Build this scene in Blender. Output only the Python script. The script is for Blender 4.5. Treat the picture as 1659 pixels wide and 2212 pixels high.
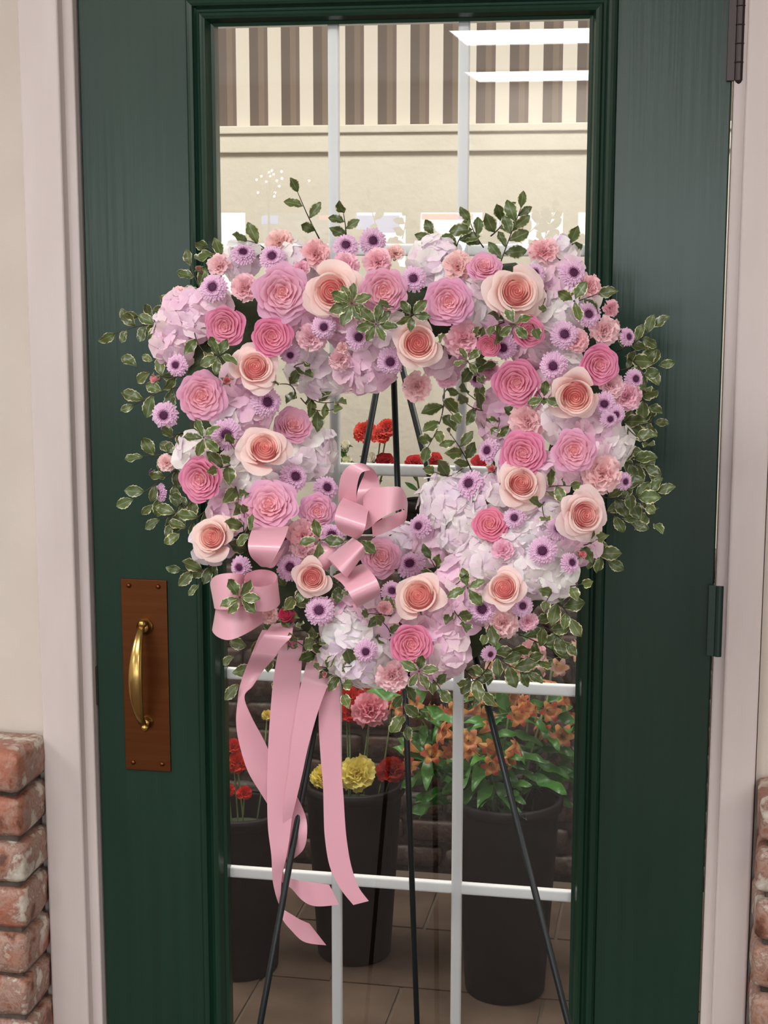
import bpy, math, random
import numpy as np
from mathutils import Vector, Matrix, noise
for o in list(bpy.data.objects): bpy.data.objects.remove(o)
SC = bpy.context.scene; COL = SC.collection
R = random.Random(7)
# ------------------------------------------------------------------ camera
W_, H_, F_ = 1659.0, 2212.0, 3557.0
PITCH, YAW, ROLL = 0.169694, 0.182777, 0.0010625
CAM = Vector((0.41295, -2.30811, 1.62))
_f = Vector((-math.sin(YAW)*math.cos(PITCH), math.cos(YAW)*math.cos(PITCH), -math.sin(PITCH)))
_r0 = Vector((math.cos(YAW), math.sin(YAW), 0)); _u0 = _r0.cross(_f)
_r = _r0*math.cos(ROLL)+_u0*math.sin(ROLL); _u = _u0*math.cos(ROLL)-_r0*math.sin(ROLL)
cd = bpy.data.cameras.new('camera'); cam = bpy.data.objects.new('camera', cd); COL.objects.link(cam)
cam.matrix_world = Matrix(((_r.x,_u.x,-_f.x,CAM.x),(_r.y,_u.y,-_f.y,CAM.y),(_r.z,_u.z,-_f.z,CAM.z),(0,0,0,1)))
cd.sensor_fit = 'VERTICAL'; cd.sensor_height = 36.0; cd.lens = 36.0*F_/H_; cd.clip_start = 0.05
SC.camera = cam
# ------------------------------------------------------------------ world, exposure
w = bpy.data.worlds.new('world'); SC.world = w; w.use_nodes = True
w.node_tree.nodes['Background'].inputs[0].default_value = (0.8, 0.87, 1.0, 1); w.node_tree.nodes['Background'].inputs[1].default_value = 0.6
SC.view_settings.view_transform = 'Standard'; SC.view_settings.look = 'None'
SC.view_settings.gamma = 1; SC.view_settings.use_curve_mapping = False
SC.view_settings.exposure = 0.8
TROFFER_E, WINDOW_E, BACKLIGHT_E = 9.0, 5.5, 8.0
# ------------------------------------------------------------------ helpers
def at(px, py, Y):
    d = _r*((px-W_/2)/F_) - _u*((py-H_/2)/F_) + _f
    return CAM + d*((Y-CAM.y)/d.y)
def dist(P): return (P-CAM).dot(_f)
def lin(c):
    return tuple((x/255/12.92 if x/255 <= .04045 else ((x/255+.055)/1.055)**2.4) for x in c[:3])
def mixc(a, b, t): return tuple(a[i]+(b[i]-a[i])*t for i in range(3))
class MB:
    def __init__(s): s.v=[]; s.f=[]; s.c=[]; s.uv=[]; s.mi=[]
    def add(s, vs, fs, c=(1,1,1), uv=None, mi=0):
        n=len(s.v); s.v+= [tuple(x) for x in vs]; s.f+=[tuple(i+n for i in q) for q in fs]
        s.c += c if isinstance(c, list) else [c]*len(vs)
        s.uv += uv if uv else [(0,0)]*len(vs); s.mi += [mi]*len(fs)
    def grid(s, P, c=(1,1,1), uv=None, closed=False, mi=0):   # P rows x cols
        nr, nc = len(P), len(P[0]); vs=[p for r in P for p in r]; fs=[]
        for i in range(nr-1):
            for j in range(nc-1 if not closed else nc):
                k=(j+1)%nc; fs.append((i*nc+j, i*nc+k, (i+1)*nc+k, (i+1)*nc+j))
        s.add(vs, fs, c, uv, mi)
    def tube(s, pts, rad, n=8, c=(1,1,1), cap=True, mi=0):
        pts=[Vector(p) for p in pts]; rows=[]
        up=None
        for i,p in enumerate(pts):
            t=(pts[min(i+1,len(pts)-1)]-pts[max(i-1,0)]).normalized()
            if up is None: up = t.orthogonal().normalized()
            up=(up-t*up.dot(t)).normalized(); b=t.cross(up)
            rr = rad[i] if isinstance(rad,(list,tuple)) else rad
            rows.append([p+(up*math.cos(2*math.pi*k/n)+b*math.sin(2*math.pi*k/n))*rr for k in range(n)])
        s.grid(rows, c, None, True, mi)
        if cap:
            a=len(s.v)-len(pts)*n; s.f.append(tuple(a+k for k in range(n))[::-1]); s.mi.append(mi)
            a=len(s.v)-n; s.f.append(tuple(a+k for k in range(n))); s.mi.append(mi)
    def lathe(s, prof, n=16, c=(1,1,1), M=None, mi=0):
        rows=[[Vector((r*math.cos(2*math.pi*k/n), r*math.sin(2*math.pi*k/n), z)) for k in range(n)] for r,z in prof]
        if M: rows=[[M@p for p in r] for r in rows]
        s.grid(rows, c, None, True, mi)
    def box(s, a, b, c=(1,1,1), mi=0):
        (x0,y0,z0),(x1,y1,z1)=a,b
        s.add([(x0,y0,z0),(x1,y0,z0),(x1,y1,z0),(x0,y1,z0),(x0,y0,z1),(x1,y0,z1),(x1,y1,z1),(x0,y1,z1)],
              [(0,3,2,1),(4,5,6,7),(0,1,5,4),(1,2,6,5),(2,3,7,6),(3,0,4,7)], c, None, mi)
    def mesh(s, name, mats, smooth=True):
        me=bpy.data.meshes.new(name); me.from_pydata(s.v, [], s.f)
        a=me.color_attributes.new('Col','FLOAT_COLOR','POINT')
        arr=np.ones((len(s.v),4),dtype=np.float32); arr[:,:3]=np.array(s.c,dtype=np.float32).reshape(-1,3); a.data.foreach_set('color', arr.ravel())
        b=me.attributes.new('UVP','FLOAT2','POINT'); b.data.foreach_set('vector', np.array(s.uv,dtype=np.float32).ravel())
        for m in (mats if isinstance(mats,(list,tuple)) else [mats]): me.materials.append(m)
        if len(set(s.mi))>1: me.polygons.foreach_set('material_index', s.mi)
        me.polygons.foreach_set('use_smooth', [smooth]*len(me.polygons)); me.update(); return me
    def obj(s, name, mats, parent=None, smooth=True): return link(name, s.mesh(name, mats, smooth), parent)
def link(name, me, parent=None, M=None):
    o=bpy.data.objects.new(name, me); COL.objects.link(o)
    if parent: o.parent=parent
    if M is not None: o.matrix_basis=M
    return o
def tag(o, label=None, cat=None, group=None, kind=None):
    if label: o['label']=label
    if cat: o['category']=cat
    if group: o['group']=group
    if kind: o['kind']=kind
    return o
def empty(name, loc=(0,0,0)):
    o=bpy.data.objects.new(name,None); COL.objects.link(o); o.location=loc; o.empty_display_size=.05; return o
def bevel(o, wd, seg=2):
    m=o.modifiers.new('b','BEVEL'); m.width=wd; m.segments=seg; m.limit_method='ANGLE'; return o
def copy_tree(o, parent=None):
    c=o.copy(); COL.objects.link(c)
    if parent: c.parent=parent
    for ch in list(o.children): copy_tree(ch, c)
    return c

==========

Print the complete listing exactly as it stands, without its pictures.

Answer for this exercise ::
Build this scene in Blender. Output only the Python script. The script is for Blender 4.5. Treat the picture as 1659 pixels wide and 2212 pixels high.
import bpy, math, random
import numpy as np
from mathutils import Vector, Matrix, noise
for o in list(bpy.data.objects): bpy.data.objects.remove(o)
SC = bpy.context.scene; COL = SC.collection
R = random.Random(7)
# ------------------------------------------------------------------ camera
W_, H_, F_ = 1659.0, 2212.0, 3557.0
PITCH, YAW, ROLL = 0.169694, 0.182777, 0.0010625
CAM = Vector((0.41295, -2.30811, 1.62))
_f = Vector((-math.sin(YAW)*math.cos(PITCH), math.cos(YAW)*math.cos(PITCH), -math.sin(PITCH)))
_r0 = Vector((math.cos(YAW), math.sin(YAW), 0)); _u0 = _r0.cross(_f)
_r = _r0*math.cos(ROLL)+_u0*math.sin(ROLL); _u = _u0*math.cos(ROLL)-_r0*math.sin(ROLL)
cd = bpy.data.cameras.new('camera'); cam = bpy.data.objects.new('camera', cd); COL.objects.link(cam)
cam.matrix_world = Matrix(((_r.x,_u.x,-_f.x,CAM.x),(_r.y,_u.y,-_f.y,CAM.y),(_r.z,_u.z,-_f.z,CAM.z),(0,0,0,1)))
cd.sensor_fit = 'VERTICAL'; cd.sensor_height = 36.0; cd.lens = 36.0*F_/H_; cd.clip_start = 0.05
SC.camera = cam
# ------------------------------------------------------------------ world, exposure
w = bpy.data.worlds.new('world'); SC.world = w; w.use_nodes = True
w.node_tree.nodes['Background'].inputs[0].default_value = (0.8, 0.87, 1.0, 1); w.node_tree.nodes['Background'].inputs[1].default_value = 0.6
SC.view_settings.view_transform = 'Standard'; SC.view_settings.look = 'None'
SC.view_settings.gamma = 1; SC.view_settings.use_curve_mapping = False
SC.view_settings.exposure = 0.8
TROFFER_E, WINDOW_E, BACKLIGHT_E = 9.0, 5.5, 8.0
# ------------------------------------------------------------------ helpers
def at(px, py, Y):
    d = _r*((px-W_/2)/F_) - _u*((py-H_/2)/F_) + _f
    return CAM + d*((Y-CAM.y)/d.y)
def dist(P): return (P-CAM).dot(_f)
def lin(c):
    return tuple((x/255/12.92 if x/255 <= .04045 else ((x/255+.055)/1.055)**2.4) for x in c[:3])
def mixc(a, b, t): return tuple(a[i]+(b[i]-a[i])*t for i in range(3))
class MB:
    def __init__(s): s.v=[]; s.f=[]; s.c=[]; s.uv=[]; s.mi=[]
    def add(s, vs, fs, c=(1,1,1), uv=None, mi=0):
        n=len(s.v); s.v+= [tuple(x) for x in vs]; s.f+=[tuple(i+n for i in q) for q in fs]
        s.c += c if isinstance(c, list) else [c]*len(vs)
        s.uv += uv if uv else [(0,0)]*len(vs); s.mi += [mi]*len(fs)
    def grid(s, P, c=(1,1,1), uv=None, closed=False, mi=0):   # P rows x cols
        nr, nc = len(P), len(P[0]); vs=[p for r in P for p in r]; fs=[]
        for i in range(nr-1):
            for j in range(nc-1 if not closed else nc):
                k=(j+1)%nc; fs.append((i*nc+j, i*nc+k, (i+1)*nc+k, (i+1)*nc+j))
        s.add(vs, fs, c, uv, mi)
    def tube(s, pts, rad, n=8, c=(1,1,1), cap=True, mi=0):
        pts=[Vector(p) for p in pts]; rows=[]
        up=None
        for i,p in enumerate(pts):
            t=(pts[min(i+1,len(pts)-1)]-pts[max(i-1,0)]).normalized()
            if up is None: up = t.orthogonal().normalized()
            up=(up-t*up.dot(t)).normalized(); b=t.cross(up)
            rr = rad[i] if isinstance(rad,(list,tuple)) else rad
            rows.append([p+(up*math.cos(2*math.pi*k/n)+b*math.sin(2*math.pi*k/n))*rr for k in range(n)])
        s.grid(rows, c, None, True, mi)
        if cap:
            a=len(s.v)-len(pts)*n; s.f.append(tuple(a+k for k in range(n))[::-1]); s.mi.append(mi)
            a=len(s.v)-n; s.f.append(tuple(a+k for k in range(n))); s.mi.append(mi)
    def lathe(s, prof, n=16, c=(1,1,1), M=None, mi=0):
        rows=[[Vector((r*math.cos(2*math.pi*k/n), r*math.sin(2*math.pi*k/n), z)) for k in range(n)] for r,z in prof]
        if M: rows=[[M@p for p in r] for r in rows]
        s.grid(rows, c, None, True, mi)
    def box(s, a, b, c=(1,1,1), mi=0):
        (x0,y0,z0),(x1,y1,z1)=a,b
        s.add([(x0,y0,z0),(x1,y0,z0),(x1,y1,z0),(x0,y1,z0),(x0,y0,z1),(x1,y0,z1),(x1,y1,z1),(x0,y1,z1)],
              [(0,3,2,1),(4,5,6,7),(0,1,5,4),(1,2,6,5),(2,3,7,6),(3,0,4,7)], c, None, mi)
    def mesh(s, name, mats, smooth=True):
        me=bpy.data.meshes.new(name); me.from_pydata(s.v, [], s.f)
        a=me.color_attributes.new('Col','FLOAT_COLOR','POINT')
        arr=np.ones((len(s.v),4),dtype=np.float32); arr[:,:3]=np.array(s.c,dtype=np.float32).reshape(-1,3); a.data.foreach_set('color', arr.ravel())
        b=me.attributes.new('UVP','FLOAT2','POINT'); b.data.foreach_set('vector', np.array(s.uv,dtype=np.float32).ravel())
        for m in (mats if isinstance(mats,(list,tuple)) else [mats]): me.materials.append(m)
        if len(set(s.mi))>1: me.polygons.foreach_set('material_index', s.mi)
        me.polygons.foreach_set('use_smooth', [smooth]*len(me.polygons)); me.update(); return me
    def obj(s, name, mats, parent=None, smooth=True): return link(name, s.mesh(name, mats, smooth), parent)
def link(name, me, parent=None, M=None):
    o=bpy.data.objects.new(name, me); COL.objects.link(o)
    if parent: o.parent=parent
    if M is not None: o.matrix_basis=M
    return o
def tag(o, label=None, cat=None, group=None, kind=None):
    if label: o['label']=label
    if cat: o['category']=cat
    if group: o['group']=group
    if kind: o['kind']=kind
    return o
def empty(name, loc=(0,0,0)):
    o=bpy.data.objects.new(name,None); COL.objects.link(o); o.location=loc; o.empty_display_size=.05; return o
def bevel(o, wd, seg=2):
    m=o.modifiers.new('b','BEVEL'); m.width=wd; m.segments=seg; m.limit_method='ANGLE'; return o
def copy_tree(o, parent=None):
    c=o.copy(); COL.objects.link(c)
    if parent: c.parent=parent
    for ch in list(o.children): copy_tree(ch, c)
    return c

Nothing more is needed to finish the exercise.